Uzman amca, rüyasında beni görmüş olacak ki, sabah saat 9.00’da aradı. “Ağabey servis çağırmışın, ben 10 dakika sonra orada olacağım” diye. Ulan, öğleden sonra dememiş miydiniz? Daha horozlar ötmeden, ben yün donumu bile giymemişken, ne arıyorsunuz? Ben tesadüfen evde olmasam, Allah bilir “biz geldik ağabey, sen yoktun” diyecekler. Buradan bütün servislere bir duyuru yapmak istiyorum; Suadiye’de saat 9.00’da öğlen olmuyor.
Lafı uzatmayalım, bizim amca 9.10 gibi zili çaldı. Açtım kapıyı, banyoya götürdüm; iki dakika sonra yine zil çaldı. Gittim açtım, bu sefer de gelen yardımcısıymış. Baktılar ve “el duşu kırılmış, değişmesi lazım” dediler. Benim onayımı takiben çırak minibüse el duşu almaya gitti.
10 dakika sonra zil çaldı ve bizim yardımcı elinde 3 adet duş ile geldi. Geldi ama uzman arkadaş mutlu değil. “Onlar değil, onlar değil” dedi ve el duşlarının aracın içinde nerede olduğunu bir kere daha tarif etti.

Çocukcağız, bir kere daha gitti, bir kez daha zili çaldı geldi ama bir kez daha duşları yanlış getirdi. Çocukla bir yere varamayacağını anlayan bizim uzman amca, bu sefer kendi gitmeye karar verdi. Bir kere daha zil çaldı. Emin, bir kere daha kapıyı açtı ama neyse bu sefer doğru duşlar gelmişti. Kolay değil, ne de olsa işin uzmanı gitti aşağıya.

Neyse taktılar, ettiler, paralarını alıp gittiler. Adamların arkasından tam etrafı havalandırıyordum ki, yine zil çaldı. Doğru tahmin ettiniz, yine bizim yardımcı uzman. Çocuğa, “Yine ne oldu?” diye sorduğumda, bir zıkkımı benim banyomda unuttuklarını söyledi. Bu gibi durumlarda genelde iki şık vardır. Ya o zıkkımı alıp yardımcı uzmanın kafasına indireceksin, ya da “A öylemi, git al canım” diyeceksin. Başka bir ihtimal yok.
İlk şık çok cazip gelmesine rağmen, ben yine de şeytana uymadım. Ben de gidip getirebilirdim ama çocuk gitti kendisi aldı. Tabi ki her geliş gidişlerinde de, bir de kapıda galoş giyme çıkarma merasimi yaşanıyor.
Neyse, zıkkımını da aldı gitti sonunda, diye düşünürken bir kere daha zil çaldı. Ayıptır söylemesi bu durumda üçüncü bir şık ortaya çıktı. Artık aleti elinden alıp kafasına vurmak, hiç cazip gelmemeye başladı. Beynim başka çözümler üretmeye başladı.
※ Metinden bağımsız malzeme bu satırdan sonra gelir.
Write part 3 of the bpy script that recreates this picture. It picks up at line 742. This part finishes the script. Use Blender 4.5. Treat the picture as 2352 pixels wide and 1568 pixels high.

Bu düşüncelerle kapıya doğru yöneldim ve kapıyı açtığımda karşımda sucuyu gördüm. Karşımda, her zaman kibar ve nazik sucu amcayı görünce, fikirlerim bir anda değişiverdi. Zaten son defa kapı çaldığında, karşıma sucu amca değil de, bizim uzman yardımcısı çıkmış olsaydı; sizler şu anda bu yazı yerine gazeteleri okuyor olurdunuz.

Emin’in Notu: Şansınızı zorlamayın, kimsenin zilini çok fazla çalmayın.